> _What is asked_
Repeat only the lines from the one containing "Reconstruct this image" through the one containing "rad = math.radians", exactly as written, both ends included.

--- begin Task input ---

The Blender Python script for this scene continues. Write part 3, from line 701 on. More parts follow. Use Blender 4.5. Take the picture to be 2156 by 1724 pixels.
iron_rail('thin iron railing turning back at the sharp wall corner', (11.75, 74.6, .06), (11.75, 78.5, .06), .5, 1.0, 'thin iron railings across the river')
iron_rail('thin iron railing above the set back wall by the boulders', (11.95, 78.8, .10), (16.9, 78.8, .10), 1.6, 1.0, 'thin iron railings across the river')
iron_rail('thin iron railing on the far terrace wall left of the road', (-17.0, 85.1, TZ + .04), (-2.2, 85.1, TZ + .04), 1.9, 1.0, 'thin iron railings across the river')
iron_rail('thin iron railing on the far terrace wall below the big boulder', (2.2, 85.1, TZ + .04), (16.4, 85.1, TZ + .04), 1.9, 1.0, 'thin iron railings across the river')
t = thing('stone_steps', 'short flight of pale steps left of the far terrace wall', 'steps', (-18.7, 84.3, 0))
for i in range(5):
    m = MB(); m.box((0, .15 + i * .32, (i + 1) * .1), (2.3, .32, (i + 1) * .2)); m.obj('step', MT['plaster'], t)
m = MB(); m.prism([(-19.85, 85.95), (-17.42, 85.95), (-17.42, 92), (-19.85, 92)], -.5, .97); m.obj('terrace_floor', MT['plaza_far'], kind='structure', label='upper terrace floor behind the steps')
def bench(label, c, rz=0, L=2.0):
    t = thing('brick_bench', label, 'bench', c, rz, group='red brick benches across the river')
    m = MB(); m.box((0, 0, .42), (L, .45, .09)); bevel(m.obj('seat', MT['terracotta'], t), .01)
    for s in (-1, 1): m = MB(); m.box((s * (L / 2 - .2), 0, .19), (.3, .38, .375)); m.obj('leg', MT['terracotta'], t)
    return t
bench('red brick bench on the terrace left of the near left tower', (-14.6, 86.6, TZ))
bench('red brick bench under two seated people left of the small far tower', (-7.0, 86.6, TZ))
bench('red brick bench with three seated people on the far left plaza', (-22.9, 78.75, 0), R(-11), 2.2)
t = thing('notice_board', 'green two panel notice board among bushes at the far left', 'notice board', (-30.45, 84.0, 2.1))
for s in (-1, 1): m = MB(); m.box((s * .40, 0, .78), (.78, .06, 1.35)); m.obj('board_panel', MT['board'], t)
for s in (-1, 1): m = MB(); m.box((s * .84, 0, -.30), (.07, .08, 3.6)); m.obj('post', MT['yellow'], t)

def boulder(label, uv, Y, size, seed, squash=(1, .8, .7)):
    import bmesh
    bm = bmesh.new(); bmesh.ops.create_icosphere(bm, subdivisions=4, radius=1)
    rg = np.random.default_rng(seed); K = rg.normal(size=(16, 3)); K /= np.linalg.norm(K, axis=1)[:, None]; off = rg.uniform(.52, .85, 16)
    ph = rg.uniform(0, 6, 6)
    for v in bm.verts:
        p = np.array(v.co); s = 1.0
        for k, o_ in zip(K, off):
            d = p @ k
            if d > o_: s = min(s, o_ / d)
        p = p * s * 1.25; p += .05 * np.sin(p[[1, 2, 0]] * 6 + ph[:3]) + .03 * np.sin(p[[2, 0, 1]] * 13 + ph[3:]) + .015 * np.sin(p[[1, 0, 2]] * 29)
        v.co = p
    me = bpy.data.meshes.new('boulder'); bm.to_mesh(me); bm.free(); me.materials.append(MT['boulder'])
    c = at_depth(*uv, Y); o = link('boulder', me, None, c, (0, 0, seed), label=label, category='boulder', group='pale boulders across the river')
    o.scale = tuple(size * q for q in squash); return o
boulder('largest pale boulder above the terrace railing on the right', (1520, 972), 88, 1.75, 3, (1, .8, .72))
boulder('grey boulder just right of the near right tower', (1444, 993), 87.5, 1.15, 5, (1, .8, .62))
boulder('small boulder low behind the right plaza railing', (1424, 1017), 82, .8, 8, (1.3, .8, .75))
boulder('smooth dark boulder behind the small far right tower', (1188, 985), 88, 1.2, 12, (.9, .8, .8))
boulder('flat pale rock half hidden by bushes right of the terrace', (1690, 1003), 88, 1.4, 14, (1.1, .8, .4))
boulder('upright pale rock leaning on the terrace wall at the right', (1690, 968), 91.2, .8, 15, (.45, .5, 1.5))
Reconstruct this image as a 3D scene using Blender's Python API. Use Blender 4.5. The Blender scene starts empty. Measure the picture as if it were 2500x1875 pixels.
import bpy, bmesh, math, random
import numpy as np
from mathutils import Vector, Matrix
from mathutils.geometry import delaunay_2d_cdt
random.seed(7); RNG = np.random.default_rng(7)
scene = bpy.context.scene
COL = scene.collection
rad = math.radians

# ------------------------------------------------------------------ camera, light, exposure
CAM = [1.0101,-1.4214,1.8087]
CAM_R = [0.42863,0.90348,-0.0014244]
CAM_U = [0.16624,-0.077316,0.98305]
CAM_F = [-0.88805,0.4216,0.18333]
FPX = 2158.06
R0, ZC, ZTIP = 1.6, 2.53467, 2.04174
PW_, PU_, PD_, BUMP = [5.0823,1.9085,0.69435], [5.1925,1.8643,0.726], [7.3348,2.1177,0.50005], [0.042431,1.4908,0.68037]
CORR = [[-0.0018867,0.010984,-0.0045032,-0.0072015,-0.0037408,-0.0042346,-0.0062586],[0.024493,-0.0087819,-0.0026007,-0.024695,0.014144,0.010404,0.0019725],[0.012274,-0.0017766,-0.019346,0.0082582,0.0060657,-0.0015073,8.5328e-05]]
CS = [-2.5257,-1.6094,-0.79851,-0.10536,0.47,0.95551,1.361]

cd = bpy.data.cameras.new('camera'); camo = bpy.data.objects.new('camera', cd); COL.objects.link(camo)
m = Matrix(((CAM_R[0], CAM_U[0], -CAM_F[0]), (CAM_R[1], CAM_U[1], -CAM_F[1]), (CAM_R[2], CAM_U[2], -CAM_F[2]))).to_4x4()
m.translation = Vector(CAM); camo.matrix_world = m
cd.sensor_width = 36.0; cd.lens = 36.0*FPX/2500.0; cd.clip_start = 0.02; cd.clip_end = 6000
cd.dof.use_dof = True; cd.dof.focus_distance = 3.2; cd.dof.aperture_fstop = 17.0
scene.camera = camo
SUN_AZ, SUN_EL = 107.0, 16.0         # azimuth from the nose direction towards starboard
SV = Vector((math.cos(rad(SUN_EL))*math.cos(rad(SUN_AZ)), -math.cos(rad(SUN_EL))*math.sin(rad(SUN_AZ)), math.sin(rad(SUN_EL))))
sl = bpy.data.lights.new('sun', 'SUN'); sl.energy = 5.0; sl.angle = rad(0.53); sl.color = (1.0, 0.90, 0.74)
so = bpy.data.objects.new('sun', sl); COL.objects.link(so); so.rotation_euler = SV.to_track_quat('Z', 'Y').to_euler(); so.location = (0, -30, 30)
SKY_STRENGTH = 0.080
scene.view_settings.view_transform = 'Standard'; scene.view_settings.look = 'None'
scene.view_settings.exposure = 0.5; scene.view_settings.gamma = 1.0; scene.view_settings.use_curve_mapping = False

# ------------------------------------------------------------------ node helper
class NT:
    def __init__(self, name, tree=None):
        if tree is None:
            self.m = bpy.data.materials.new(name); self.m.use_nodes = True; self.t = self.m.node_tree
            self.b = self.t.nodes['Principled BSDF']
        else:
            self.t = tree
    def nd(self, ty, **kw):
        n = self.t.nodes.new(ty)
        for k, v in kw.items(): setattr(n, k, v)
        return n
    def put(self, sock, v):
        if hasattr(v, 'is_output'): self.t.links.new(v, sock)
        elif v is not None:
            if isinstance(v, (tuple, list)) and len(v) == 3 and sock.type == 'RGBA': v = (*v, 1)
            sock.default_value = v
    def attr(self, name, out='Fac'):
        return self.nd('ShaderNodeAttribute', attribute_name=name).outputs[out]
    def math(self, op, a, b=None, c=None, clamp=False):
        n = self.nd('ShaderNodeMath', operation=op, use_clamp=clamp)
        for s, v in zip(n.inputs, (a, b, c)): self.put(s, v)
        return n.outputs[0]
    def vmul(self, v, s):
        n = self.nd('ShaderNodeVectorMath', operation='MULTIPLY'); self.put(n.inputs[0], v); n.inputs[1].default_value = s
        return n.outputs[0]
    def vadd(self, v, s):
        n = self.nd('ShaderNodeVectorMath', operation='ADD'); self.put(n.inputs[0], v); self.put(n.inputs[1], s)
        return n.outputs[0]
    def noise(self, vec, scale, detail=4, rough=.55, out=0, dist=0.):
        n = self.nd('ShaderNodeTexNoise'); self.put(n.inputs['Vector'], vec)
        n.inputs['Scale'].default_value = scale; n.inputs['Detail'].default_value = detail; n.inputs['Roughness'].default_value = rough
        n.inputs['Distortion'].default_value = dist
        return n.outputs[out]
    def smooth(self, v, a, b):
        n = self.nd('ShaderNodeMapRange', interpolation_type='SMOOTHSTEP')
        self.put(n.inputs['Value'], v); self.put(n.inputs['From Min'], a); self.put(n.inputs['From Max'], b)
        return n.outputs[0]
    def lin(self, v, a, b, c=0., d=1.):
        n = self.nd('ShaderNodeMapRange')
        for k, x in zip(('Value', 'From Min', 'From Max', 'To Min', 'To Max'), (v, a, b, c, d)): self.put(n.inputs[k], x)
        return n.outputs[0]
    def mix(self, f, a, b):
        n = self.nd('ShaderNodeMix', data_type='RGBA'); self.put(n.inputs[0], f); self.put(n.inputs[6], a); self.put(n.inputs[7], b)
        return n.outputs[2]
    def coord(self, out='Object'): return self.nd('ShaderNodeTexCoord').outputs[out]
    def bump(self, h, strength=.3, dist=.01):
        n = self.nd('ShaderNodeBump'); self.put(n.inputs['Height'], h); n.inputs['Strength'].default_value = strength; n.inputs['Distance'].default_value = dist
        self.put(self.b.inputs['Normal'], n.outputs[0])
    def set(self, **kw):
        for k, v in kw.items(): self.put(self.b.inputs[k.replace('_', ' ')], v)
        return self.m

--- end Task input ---

> _Answer for the task_
Reconstruct this image as a 3D scene using Blender's Python API. Use Blender 4.5. The Blender scene starts empty. Measure the picture as if it were 2500x1875 pixels.
import bpy, bmesh, math, random
import numpy as np
from mathutils import Vector, Matrix
from mathutils.geometry import delaunay_2d_cdt
random.seed(7); RNG = np.random.default_rng(7)
scene = bpy.context.scene
COL = scene.collection
rad = math.radians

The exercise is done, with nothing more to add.